You’re an active Tweeter and I understand that this inspired the maker’s of Nurse Jackie to do something a bit different with Twitter on the show. Can you explain this?
Well the writers were talking about doing a Twitter account for my character. They then realised that I have a very active Twitter with lots of followers so they thought it might be fun to have art imitate life, so to speak. They wrote it into the script and set up an @DoctorCoop and now they’ve set it up so that when the show airs and you see my character Tweeting they’ll go out in real time to the Twitter fans.
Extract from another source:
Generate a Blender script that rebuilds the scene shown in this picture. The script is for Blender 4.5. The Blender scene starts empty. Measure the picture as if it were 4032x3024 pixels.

It’s a way of incorporating social media into television.
You’ve alternated between doing film and TV roles throughout your career. Which do you prefer?
I tend to go where ever the material is good and the writing is good. If it happens to be in television then I will go there. I like the immediacy of television because you shoot it and then people get to watch it. But then film is exciting too because it’s such an event. People get in their cars and buy popcorn and make a night out of it. If I had to choose between doing one or the other for the rest of my life it would be films.
You met your wife, actress Jennie Garth, on the set of ‘An Unfinished Affair’ in 1996 and you’ve been together ever since. Can you tell us a bit about how you got together?
We were shooting the movie and we met and hit it off. She was going through a tough time as she was in the midst of ending a relationship, so we became friends and I supported her. We continued to be friends and eventually got together. We met on the set of ‘An Unfinished Affair’ and I like to joke that the affair’s not over yet!
What do you think of the sometimes fraught on-set Hollywood romances that appear in the tabloids, from the perspective of someone who has made a successful marriage with a former co-star?
I don’t know too much about other people’s relationships. I just know about mine, and every day I love my wife a little bit more. The idea of doing anything to jeopardise it is unthinkable. But I do think it’s inevitable that if you throw people together a lot sometimes things will happen. Not just in film, in any working environment, but probably more so in film and television because people are taken far away from their normal lives. It’s like a reality TV show where people are left isolated on a desert island. They start relationships because they are out of their reality and as a result they’re sometimes not very real.
How have you coped with the attention from fans that Twilight must have brought you?
It doesn’t really affect me on a daily level. I don’t get mobbed like Robert Pattinson (who plays his step-son Edward Cullen in the Twilight Saga). I really enjoy corresponding with fans. Any time you meet someone who is excited about your work it’s gratifying. It’s better than having people throw rotten tomatoes at you! The most attention I get is kids ringing the doorbell of my house.
Why do you think people are so interested in vampires and the supernatural?
I think there’s a sensuality about vampires. A monstrousness. They offer up eternal life in exchange for blood. There’s something intense about wanting someone so much that you have to devour them. The biting of the neck. It’s sexy.